« Dance Me - Musique de Leonard Cohen » par les Ballets Jazz Montréal
Le public du théâtre du Châtelet a réservé un accueil triomphal à l’hommage dansé rendu par Louis Robitaille, Éric Jean, Alexandra Damiani et les Ballets Jazz Montréal à Leonard Cohen (1934-2016). Ce spectacle imaginé en 2015, créé un an après la mort du poète, est à base de seize evergreens de l’auteur montréalais s’exprimant en anglais. Il a été subtilement chorégraphié par Andonis Foniadakis, Annabelle Lopez Ochoa et Ihsan Rustem.
Les chansons phares de Leonard Cohen, de So Long, Marianne (1967) à Hallelujah (1984), en passant par Suzanne (1967), Lover, Lover, Lover (1974), Dance Me to the End of Love (1984) et d’autres, plus récentes, comme It Seemed the Better Way (2016),ont donné naissance à des tableaux et à des intermèdes sonores et visuels, qui se suivant sans se ressembler. Et à des danses on ne peut plus variées, que ce soit par leur écriture ou par l’utilisation qui est faite dans chaque saynète de tout ou partie de la troupe. La douzaine de danseurs a fait montre de virtuosité, aussi bien dans les passages choraux qu’en couples ou en solitaire(s).
Difficile de distinguer les styles trois chorégraphes invités par le BJM, tant est efficace la fusion des expressions et parfait l’équilibre entre modern jazz, néoclassique et contemporain. Ainsi que nous l’avait déclaré en 2019 Louis Robitaille, en cinquante ans d’existence, la compagnie canadienne a eu le temps d’aborder et de développer « différentes disciplines artistiques : théâtrales, visuelles, multimédia ».Les costumes d’Anne-Marie Veevaete, les effets lumineux tranchants de Cédric Delorme-Bouchard et Simon Beetschen, les trouvailles vidéographiques de Gonzalo Soldi, Thomas Payette et Jeremy Fassio sont très au point. On pense au ralenti de la chute à l’horizontale d’une danseuse plus grande que nature projeté et répété en fond de scène ; au numéro cabaretier dalinien, pop ou op, façon Pilobolus ou Momix, avec dix paires de jambes sans tête dansant en chœur ; ainsi qu’aux gros plans de bouches écarlates sans corps autour. Les éléments dramaturgiques sont mesurés. Tout cela contribue à la réussite du projet.

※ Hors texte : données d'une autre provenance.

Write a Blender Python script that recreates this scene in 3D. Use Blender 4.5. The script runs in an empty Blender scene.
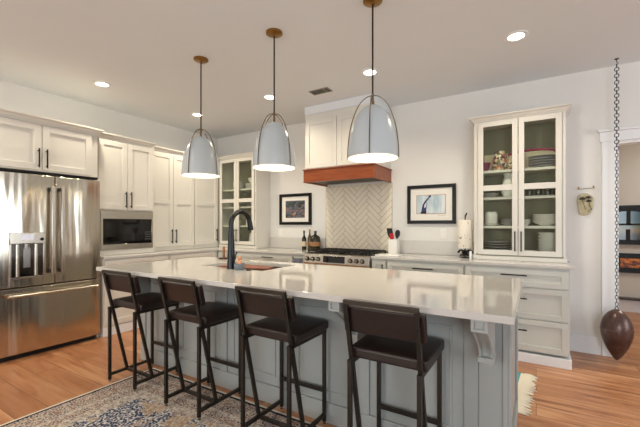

Galerie photo © Marc Montplaisir
Chorégraphiquement parlant, on peut dire que tout est exécuté avec aisance, légèreté, élégance. Ce qui n’exclut ni la gravité ni les allusions à la mort, lesquelles sont renforcées par de récurrents contrejours. Du début (Here it is) à la fin (String Reprise/Treaty), tout est dansé avec fluidité, de façon dépouillée, sans effet de manche; la marche, les allers-retours, les entrées et sorties évoluent comme en apesanteur ; le travail au sol est sans anicroche ; les portés – dont certains absolument inédits – sont décompliqués ; rien d’hystérique, de dionysiaque, de chaotique : tout est serein. Ce qui ne veut pas dire lisse, comme ont pu le penser certains gardiens du temple du chanteur taciturne. Plusieurs moments chorégraphiques ont déclenché de vifs applaudissements au cours du déroulement. Les tubes les plus célèbres ont selon nous été mis en valeur par la danse et non platement illustrés. Musicalement, l’acoustique et la techno ont fait bon ménage. Le « guitare-voix des années 60 » a été enrichi par Leonard Cohen lui-même, dans la dernière partie de sa vie, de plages électroniques et même de citations comme cette ritournelle au violon dans Steer Your Way (2016) qui rappelle un des thèmes de Rhapsody in Blue.
Galerie photo © Thierry Dubois Cosmos Image
Deux des danseurs excellent aussi dans le chant. DaMond LeMonte Garner entame en direct, semble-t-il, a capella, dans le style gospel, Hallelujah. La blonde Astrid Dangeard donne une version retenue et émouvante, idéalement sonorisée au Châtelet,de So Long, Marianne, qui contraste avec la voix sépulcrale mais toujours juste de Leonard Cohen en fin de voyage. Récitatif qui, mixé par son fils Adam dans l’album posthume Thanks for the Dance, est devenu chant à part entière.